**Your task:** The material below should be written out in full and exactly; pictures stay out of the copy.

**Dataset content:**

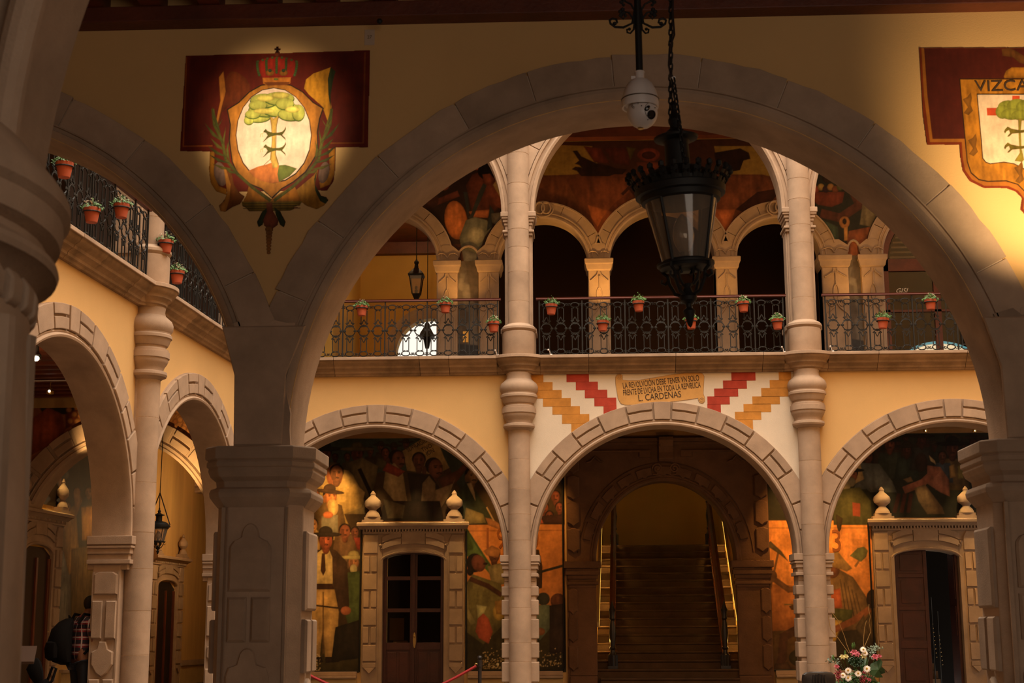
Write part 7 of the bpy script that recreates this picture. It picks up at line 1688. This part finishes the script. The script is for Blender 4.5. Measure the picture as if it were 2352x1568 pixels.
# upper gallery glow
point('window_glow', (7.3, 28.6, 11.4), 60, (1, .62, .3), .1).data.specular_factor = 0  # added fill, kept out of view, brightens the window frame
for px, pw in ((1380, 30), (1660, 10), (1060, 18), (1950, 14), (1240, 18), (1790, 14)):
    p = at(px, 590, 31.2); spot('gallery_uplight', (p.x, 30.4, 8.0), (p.x, 31.3, 9.9), pw*5, AMB, 75, 1, .05)
point('hallway_lamp', (-3.6, 33.2, 10.95), 70, (1, .66, .3)); 
# left gallery
p = at(440, 1060, TA); spot('cross_arch_lamp', (p.x-.1, TA-1.2, p.z-1.0), (p.x+.05, TA, p.z+.12), 300, (1, .60, .22), 50, 1, .05)
p = at(222, 1000, TA); spot('cross_arch_lamp', (p.x-.0, TA-1.0, p.z-.9), (p.x, TA, p.z), 200, (1, .60, .22), 40, 1, .05)
f2 = LEFT(9.3, LW-.4, 5.2); spot('door_lamp', f2, LEFT(9.3, LW-.15, 3.2), 90, (1, .62, .2), 70, 1); f2 = LEFT(11.5, LW-1.2, 4.9); spot('door_lamp', f2, LEFT(11.5, LW, 2.8), 120, (1, .62, .22), 70, 1)
f2 = LEFT(15.0, LW-1.9, 4.2); point('passage_lamp', f2, 90, (1, .66, .30)); 
# stairwell wall lamps
for s in (-1, 1):
    for k in range(6): p = ST(s*1.36, .3+k*.8, .55+k*.45); point('stair_lamp', p, 5, (1, .60, .14), .03)
point('landing_lamp', ST(0, 5.6, 4.6), 5.0, (1, .66, .25), .1)
# lamp fittings on the rod at the top of the back gallery paintings
for px, lb in ((904, 'tiny lit spotlight under the left back arch'), (2238, 'tiny lit spotlight under the right back arch, nearer the pier'), (2125, 'tiny spotlight under the right back arch, left one')):
    p = at(px, 989, 30.4); t = thing('picture_spotlight', lb, 'spotlight', p); b = MB(); b.lathe([(.01, .06), (.035, .05), (.04, 0), (.03, -.03)], (0, 0), 10); b.tube([(0, 0, .05), (0, 0, 5.72-p.z)], .006, 4); b.build('lamp_head', 'brass', t, smooth=True)
    b = MB(); b.ball((0, -.02, .0), .022, 8); b.build('bulb', emit('tiny_bulb', (1, .8, .5), 4), t)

**The reply:**
Write part 7 of the bpy script that recreates this picture. It picks up at line 1688. This part finishes the script. The script is for Blender 4.5. Measure the picture as if it were 2352x1568 pixels.
# upper gallery glow
point('window_glow', (7.3, 28.6, 11.4), 60, (1, .62, .3), .1).data.specular_factor = 0  # added fill, kept out of view, brightens the window frame
for px, pw in ((1380, 30), (1660, 10), (1060, 18), (1950, 14), (1240, 18), (1790, 14)):
    p = at(px, 590, 31.2); spot('gallery_uplight', (p.x, 30.4, 8.0), (p.x, 31.3, 9.9), pw*5, AMB, 75, 1, .05)
point('hallway_lamp', (-3.6, 33.2, 10.95), 70, (1, .66, .3)); 
# left gallery
p = at(440, 1060, TA); spot('cross_arch_lamp', (p.x-.1, TA-1.2, p.z-1.0), (p.x+.05, TA, p.z+.12), 300, (1, .60, .22), 50, 1, .05)
p = at(222, 1000, TA); spot('cross_arch_lamp', (p.x-.0, TA-1.0, p.z-.9), (p.x, TA, p.z), 200, (1, .60, .22), 40, 1, .05)
f2 = LEFT(9.3, LW-.4, 5.2); spot('door_lamp', f2, LEFT(9.3, LW-.15, 3.2), 90, (1, .62, .2), 70, 1); f2 = LEFT(11.5, LW-1.2, 4.9); spot('door_lamp', f2, LEFT(11.5, LW, 2.8), 120, (1, .62, .22), 70, 1)
f2 = LEFT(15.0, LW-1.9, 4.2); point('passage_lamp', f2, 90, (1, .66, .30)); 
# stairwell wall lamps
for s in (-1, 1):
    for k in range(6): p = ST(s*1.36, .3+k*.8, .55+k*.45); point('stair_lamp', p, 5, (1, .60, .14), .03)
point('landing_lamp', ST(0, 5.6, 4.6), 5.0, (1, .66, .25), .1)
# lamp fittings on the rod at the top of the back gallery paintings
for px, lb in ((904, 'tiny lit spotlight under the left back arch'), (2238, 'tiny lit spotlight under the right back arch, nearer the pier'), (2125, 'tiny spotlight under the right back arch, left one')):
    p = at(px, 989, 30.4); t = thing('picture_spotlight', lb, 'spotlight', p); b = MB(); b.lathe([(.01, .06), (.035, .05), (.04, 0), (.03, -.03)], (0, 0), 10); b.tube([(0, 0, .05), (0, 0, 5.72-p.z)], .006, 4); b.build('lamp_head', 'brass', t, smooth=True)
    b = MB(); b.ball((0, -.02, .0), .022, 8); b.build('bulb', emit('tiny_bulb', (1, .8, .5), 4), t)